I've been working hard at my game and have sort of gotten to the point that I need some help to take it to the level I want. I live in Massachusetts and play collegiate golf at a school in Philadelphia. I've been looking around to get some instruction, and taken a few preliminary lessons, but the problem I've been having is that I've almost gotten too much good advice from Brian and his Academy instructors, where I hear teachers at lessons telling me to swing out to right field to stop the ball going left, work on releasing my angle earlier and de-lagging and things that I just know are incorrect.

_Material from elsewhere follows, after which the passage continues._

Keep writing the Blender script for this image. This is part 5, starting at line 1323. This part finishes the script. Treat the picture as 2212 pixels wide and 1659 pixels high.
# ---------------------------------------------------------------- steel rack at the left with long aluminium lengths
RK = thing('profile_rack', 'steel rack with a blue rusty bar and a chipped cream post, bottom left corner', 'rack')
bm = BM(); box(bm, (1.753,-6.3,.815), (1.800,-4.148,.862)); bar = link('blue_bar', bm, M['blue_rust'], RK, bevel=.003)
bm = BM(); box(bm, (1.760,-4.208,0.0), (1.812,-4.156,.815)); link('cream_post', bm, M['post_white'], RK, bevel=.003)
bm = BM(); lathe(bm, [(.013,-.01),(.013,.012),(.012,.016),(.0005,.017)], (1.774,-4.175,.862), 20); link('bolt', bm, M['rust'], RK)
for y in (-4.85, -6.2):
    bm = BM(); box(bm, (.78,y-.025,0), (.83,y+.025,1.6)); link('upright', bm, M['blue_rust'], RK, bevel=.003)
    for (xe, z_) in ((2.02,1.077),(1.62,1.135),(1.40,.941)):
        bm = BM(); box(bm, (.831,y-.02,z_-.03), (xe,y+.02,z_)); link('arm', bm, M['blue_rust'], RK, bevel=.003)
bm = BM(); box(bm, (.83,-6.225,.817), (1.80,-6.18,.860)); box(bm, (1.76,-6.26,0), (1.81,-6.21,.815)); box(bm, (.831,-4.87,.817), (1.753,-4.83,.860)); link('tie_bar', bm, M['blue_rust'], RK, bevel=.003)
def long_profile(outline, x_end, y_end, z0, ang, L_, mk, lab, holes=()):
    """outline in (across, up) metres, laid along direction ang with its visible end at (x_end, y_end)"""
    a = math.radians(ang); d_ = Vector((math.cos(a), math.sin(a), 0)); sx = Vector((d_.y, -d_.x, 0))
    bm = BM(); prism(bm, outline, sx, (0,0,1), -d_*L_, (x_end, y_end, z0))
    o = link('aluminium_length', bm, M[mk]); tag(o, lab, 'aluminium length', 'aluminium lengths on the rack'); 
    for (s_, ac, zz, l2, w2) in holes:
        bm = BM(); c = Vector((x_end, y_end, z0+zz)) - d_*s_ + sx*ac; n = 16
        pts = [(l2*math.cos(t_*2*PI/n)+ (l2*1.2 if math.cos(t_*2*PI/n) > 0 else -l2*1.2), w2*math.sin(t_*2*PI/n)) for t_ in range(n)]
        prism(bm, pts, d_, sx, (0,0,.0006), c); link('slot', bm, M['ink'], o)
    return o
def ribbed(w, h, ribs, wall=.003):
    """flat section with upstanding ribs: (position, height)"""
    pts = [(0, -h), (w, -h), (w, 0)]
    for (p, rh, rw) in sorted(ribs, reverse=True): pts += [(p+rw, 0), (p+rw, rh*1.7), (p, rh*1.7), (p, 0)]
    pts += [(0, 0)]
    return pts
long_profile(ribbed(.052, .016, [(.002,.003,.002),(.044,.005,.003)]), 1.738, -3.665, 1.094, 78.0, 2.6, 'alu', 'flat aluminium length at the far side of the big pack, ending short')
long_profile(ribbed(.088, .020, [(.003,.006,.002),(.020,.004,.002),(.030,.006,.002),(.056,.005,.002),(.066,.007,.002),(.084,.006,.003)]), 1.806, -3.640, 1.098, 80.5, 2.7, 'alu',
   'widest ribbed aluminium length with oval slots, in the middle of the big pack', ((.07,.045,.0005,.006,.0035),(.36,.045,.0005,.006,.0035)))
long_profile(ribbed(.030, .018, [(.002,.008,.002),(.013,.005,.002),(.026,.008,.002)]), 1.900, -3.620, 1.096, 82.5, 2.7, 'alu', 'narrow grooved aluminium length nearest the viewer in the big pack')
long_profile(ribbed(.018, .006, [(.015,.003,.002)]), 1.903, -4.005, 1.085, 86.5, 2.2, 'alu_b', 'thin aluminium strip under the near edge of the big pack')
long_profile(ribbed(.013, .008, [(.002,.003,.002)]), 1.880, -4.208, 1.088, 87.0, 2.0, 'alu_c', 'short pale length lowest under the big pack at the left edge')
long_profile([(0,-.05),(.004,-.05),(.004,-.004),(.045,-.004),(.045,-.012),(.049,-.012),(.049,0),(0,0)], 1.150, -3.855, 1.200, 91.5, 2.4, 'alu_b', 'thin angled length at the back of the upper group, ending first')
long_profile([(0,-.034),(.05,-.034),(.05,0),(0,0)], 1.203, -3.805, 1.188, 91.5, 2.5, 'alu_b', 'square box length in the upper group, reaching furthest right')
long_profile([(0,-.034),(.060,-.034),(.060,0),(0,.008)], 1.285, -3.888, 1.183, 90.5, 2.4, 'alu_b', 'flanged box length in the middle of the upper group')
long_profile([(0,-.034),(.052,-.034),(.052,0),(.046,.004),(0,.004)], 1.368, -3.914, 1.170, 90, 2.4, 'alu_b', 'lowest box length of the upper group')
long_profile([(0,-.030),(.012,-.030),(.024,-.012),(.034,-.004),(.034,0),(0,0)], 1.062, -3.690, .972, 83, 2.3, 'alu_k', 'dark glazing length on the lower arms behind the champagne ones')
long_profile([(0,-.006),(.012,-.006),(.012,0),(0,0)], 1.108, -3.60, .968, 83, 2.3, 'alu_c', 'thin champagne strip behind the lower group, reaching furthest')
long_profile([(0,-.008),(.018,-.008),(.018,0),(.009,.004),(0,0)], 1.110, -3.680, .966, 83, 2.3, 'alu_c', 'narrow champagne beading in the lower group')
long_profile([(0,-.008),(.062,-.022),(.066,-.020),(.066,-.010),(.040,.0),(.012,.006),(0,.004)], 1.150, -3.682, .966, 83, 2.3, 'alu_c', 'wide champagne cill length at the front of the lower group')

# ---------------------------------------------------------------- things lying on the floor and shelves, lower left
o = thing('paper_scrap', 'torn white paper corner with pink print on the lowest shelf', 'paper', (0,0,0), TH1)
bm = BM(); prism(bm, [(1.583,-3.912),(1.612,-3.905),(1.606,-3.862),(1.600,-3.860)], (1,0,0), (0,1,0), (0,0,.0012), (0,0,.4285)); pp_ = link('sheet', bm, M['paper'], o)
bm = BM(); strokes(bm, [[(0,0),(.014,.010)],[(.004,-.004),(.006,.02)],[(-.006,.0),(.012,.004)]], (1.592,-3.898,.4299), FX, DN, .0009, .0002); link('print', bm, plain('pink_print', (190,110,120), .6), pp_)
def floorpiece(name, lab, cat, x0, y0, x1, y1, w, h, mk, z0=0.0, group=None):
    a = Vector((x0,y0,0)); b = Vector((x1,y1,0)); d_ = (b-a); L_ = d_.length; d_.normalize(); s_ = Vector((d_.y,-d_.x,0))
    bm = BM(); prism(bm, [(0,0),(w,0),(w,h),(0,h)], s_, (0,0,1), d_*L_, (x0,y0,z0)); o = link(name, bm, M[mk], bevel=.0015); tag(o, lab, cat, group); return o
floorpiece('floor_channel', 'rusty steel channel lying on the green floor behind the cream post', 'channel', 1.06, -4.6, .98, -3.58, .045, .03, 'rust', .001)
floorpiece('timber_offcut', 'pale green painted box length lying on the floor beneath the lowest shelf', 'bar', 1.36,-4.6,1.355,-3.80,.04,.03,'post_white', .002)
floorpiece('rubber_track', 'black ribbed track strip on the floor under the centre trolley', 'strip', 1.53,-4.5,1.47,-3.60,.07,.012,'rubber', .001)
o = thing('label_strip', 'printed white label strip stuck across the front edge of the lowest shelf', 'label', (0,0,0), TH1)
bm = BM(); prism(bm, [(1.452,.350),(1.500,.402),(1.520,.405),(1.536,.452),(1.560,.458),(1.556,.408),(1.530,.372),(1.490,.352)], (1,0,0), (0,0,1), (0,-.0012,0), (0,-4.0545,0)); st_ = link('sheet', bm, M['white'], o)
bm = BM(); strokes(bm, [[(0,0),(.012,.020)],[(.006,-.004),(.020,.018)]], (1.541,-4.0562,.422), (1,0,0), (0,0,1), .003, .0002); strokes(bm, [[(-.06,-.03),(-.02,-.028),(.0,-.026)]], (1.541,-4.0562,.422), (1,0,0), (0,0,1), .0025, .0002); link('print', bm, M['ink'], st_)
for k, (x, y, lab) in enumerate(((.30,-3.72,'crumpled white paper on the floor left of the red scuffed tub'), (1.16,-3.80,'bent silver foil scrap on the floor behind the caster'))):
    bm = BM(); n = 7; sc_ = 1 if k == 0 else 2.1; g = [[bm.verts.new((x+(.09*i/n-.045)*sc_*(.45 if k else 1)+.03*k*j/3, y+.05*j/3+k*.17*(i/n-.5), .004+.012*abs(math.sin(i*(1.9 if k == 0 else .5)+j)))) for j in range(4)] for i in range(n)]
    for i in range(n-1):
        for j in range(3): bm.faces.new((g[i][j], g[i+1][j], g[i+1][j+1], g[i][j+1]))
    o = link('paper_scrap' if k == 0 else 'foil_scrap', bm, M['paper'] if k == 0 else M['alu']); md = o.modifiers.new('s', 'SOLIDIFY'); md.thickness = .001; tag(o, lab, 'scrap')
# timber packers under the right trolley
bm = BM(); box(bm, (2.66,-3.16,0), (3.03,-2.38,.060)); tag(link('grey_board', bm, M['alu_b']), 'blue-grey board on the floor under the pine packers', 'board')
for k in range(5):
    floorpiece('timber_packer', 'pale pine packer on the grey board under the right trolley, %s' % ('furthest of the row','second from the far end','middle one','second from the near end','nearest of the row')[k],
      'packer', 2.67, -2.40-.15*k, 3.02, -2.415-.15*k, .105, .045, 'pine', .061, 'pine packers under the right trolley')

I would love to be able to work with Brian but the travel distance makes that impossible with financial constraints. I'm not sure if this is kosher to ask but I was wondering if Brian or anyone here knew of someone who could give me some good information and assistance in the Boston area. Again I wish I could work with Brian or Ben or Jim etc. but I just can't swing traveling cross country for a lesson or school. Immediately I thought of seeing Michael Jacobs while at school as its only a 3-4 hour drive from Philly to Long Island, but I'd also love to find someone around Boston to see in the meantime.

If a question of this nature is inappropriate please remove.

Thanks,

Kev
 
True North

Find an instructor you trust that is grounded in the fundamentals of necessary impact conditions and tell them you want 2 ways to get there.
You have that right and choice. If they don't think so, move on.

Let me say this. This website and this good gentleman are my True North. I may stray a bit to learn from other sources, but ultimately I sift all new imformation throught Brian and this gang. I ain't here to kiss ass or appear to be a kool aid disciple. I'm a Businessman.
 

Jim Kobylinski

Super Moderator
Your instructor should be able to do 3 things in the first lesson and in every lesson there after for that matter:

1) You should leave the lesson hitting it BETTER than when you got there.
2) You should be able to understand (a little at a time) what the instructor is trying to get you do so you don't have to rely on him/her forever.
3) You should be able to hit at least 1 ball in a 60 minute lesson how you've always wanted to hit it.

If him/her can't do the above 3, chalk it up as a "bad debt expense" (hehehe) and find someone else.